Se resume, medio en broma y medio en serio, que la libertad de expresión sexual comenzó a finales de los años setenta e inicios de los ochenta del siglo pasado. Fue cuando el diario conservador ABC publicó sus primeros anuncios de masajistas más o menos ambiguas. Inmediatamente, masajistas de diversas modalidades iniciaron campañas de prensa para diferenciarse y que no se confundiese a una podóloga, una quiro-masajista o una practicante de alguna de las once tipologías catalogadas de masajes con las especializadas en las partes anatómicas más íntimas y placenteras.
De poco han servido, al parecer, tanta libertad y libertinaje cuando pasados tantos años y avances sexológicos una manada de hembras fascistas disfrazadas de abolicionistas progresistas la emprenden contra Vicky, una masajista erótica de Barcelona. La señalan por su profesión, marcan su portería, su ascensor, su piso, la intimidan y le cuelgan carteles contra la prostitución. En espera de nuevas amenazas o de algún acto de violencia directa, Vicky reivindica que se dedica a su oficio porque es una mujer libre, que nadie la obliga a hacer lo que hace, que le gusta, que es feminista y que ni hay ni necesita ningún chulo ni proxeneta en su vida.
Si todo esto ocurriese en la Vetusta Oviedo del siglo XIX, donde mandaban los curas y uno de ellos acosó a la Regenta, parecería una novela. Pero no. Pasa en la Barcelona de hoy. En la ciudad históricamente tolerante que fue rebautizada como la Sodoma y Gomorra de Europa cuando desembarcaron en el Barrio Chino y en el Paralelo los primeros periodistas y novelistas extranjeros. La ciudad portuaria que, desde hace siglos, albergó en la iglesia de San Agustín (barrio del Raval) a la Virgen de las Virtudes, textualmente: “venerada por las mujeres de vida extraviada, por las que habían huido del marido, por las que vivían amancebadas y por las que se dedicaban a la vida libre sin ser mujeres de burdel”. Pero las matonas que hostigan a Vicky no respetan ni la fe de aquellas antepasadas barcelonesas ni a las mujeres de ahora, lo cual las convierte en represoras tan patriarcales como aquellos clérigos, inquisidores y maridos de los que había que huir.
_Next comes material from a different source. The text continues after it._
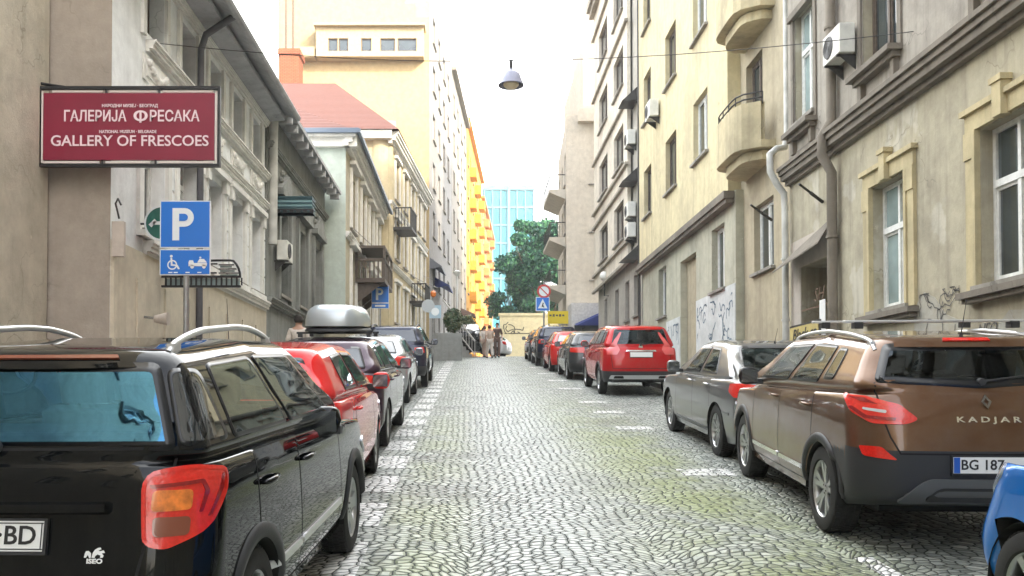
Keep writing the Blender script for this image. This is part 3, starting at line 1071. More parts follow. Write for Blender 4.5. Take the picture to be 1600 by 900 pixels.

Las hostigadoras de Vicky no son abolicionistas, sino la antítesis totalitaria de las personas que defienden el abolicionismo, de las que prefieren la regulación del oficio sexual, de las que abogan por la tolerancia y de las que optan por dejar hacer y dejar pasar porque hay asuntos humanos que no tienen enmienda y la oferta y la demanda siempre se regulan solas. Enemigas de todas estas ideas respetables y de la libertad absoluta del género femenino, son también unas cobardes fanáticas que sólo se atreven a perseguir a las mujeres masajistas y no plantan cara a la clientela. Una clientela compuesta por personas, no exclusivamente masculinas, que pagan por lo que en chino fino se llama un masaje con final feliz. Y que, según otra leyenda erótica barcelonesa, duele menos que algunos duros tratamientos fisioterapéuticos.